The court found the plaintiffs’ SB 253 claims were unripe because SB 253 does not mandate any action by the plaintiffs, but instead, only requires CARB to develop and adopt regulations to require GHG reporting. In contrast, the court found the plaintiffs’ SB 261 Supremacy Clause and dormant Commerce Clause claims ripe for consideration because SB 261 is essentially self-implementing (although there are indications that CARB intends to develop implementing regulations, based on its recent information solicitation). The court dismissed the plaintiffs’ SB 261 claims on the merits, rejecting plaintiffs’ argument that SB 261 “is a de facto regulatory scheme” that regulates GHG emissions in conflict with the Clean Air Act and other federal laws. Nor did the court find any merit in the plaintiffs’ dormant Commerce Clause claim, which argued that SB 261 places a burden on interstate commerce that outweighs any benefits to California. However, the court dismissed the dormant Commerce Clause claim without prejudice, providing the plaintiffs 21 days to amend their complaint.
A Big Win for California, but Questions Remain
The order represents a big win for the state of California’s effort to become the first U.S. government, federal or state, to impose mandatory climate-related reporting obligations on companies. The court’s decision keeps the laws alive and paves the way for CARB to adopt regulations implementing their purpose. However, the ultimate future of both laws is still uncertain and the court’s order leaves many open questions for potentially covered entities.

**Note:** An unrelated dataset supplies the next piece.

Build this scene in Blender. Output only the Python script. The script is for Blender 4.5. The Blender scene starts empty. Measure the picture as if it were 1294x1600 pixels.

By delaying any assessment of SB 253 until CARB issues final regulations, the court took no action to constrain or set any parameters around CARB’s rulemaking, and its order does not contain any tea leaves for potentially covered entities to interpret the scope and applicability of the law. Such entities will have to wait for the release of the rules to understand the scope and nature of the specific reporting requirements. However, CARB does not appear to be on track to meet its July 1, 2025, statutory deadline for adopting implementing rules for SB 253. To date, CARB has not initiated any additional public phase of its rulemaking beyond a December 16, 2024, request for public feedback on several high-level questions relating to both SB 253 and SB 261. CARB recently extended the original deadline for response to its information solicitation from January 21, 2025, to March 21, 2025, due to the Los Angeles area wildfires. While the court’s recent order does not impede CARB’s rulemaking and enforcement of SB 253 and 261, it is also not the last word on these laws. The First Amendment challenge to the laws remains before the court, and challenges to CARB’s future regulations are all but guaranteed, leaving the ultimate fate of the laws uncertain. In the meantime, however, CARB must move forward with its regulatory process, and while CARB has indicated that it will exercise some limited enforcement discretion in the first compliance year, companies must ensure they will be prepared to comply with both laws beginning in 2026.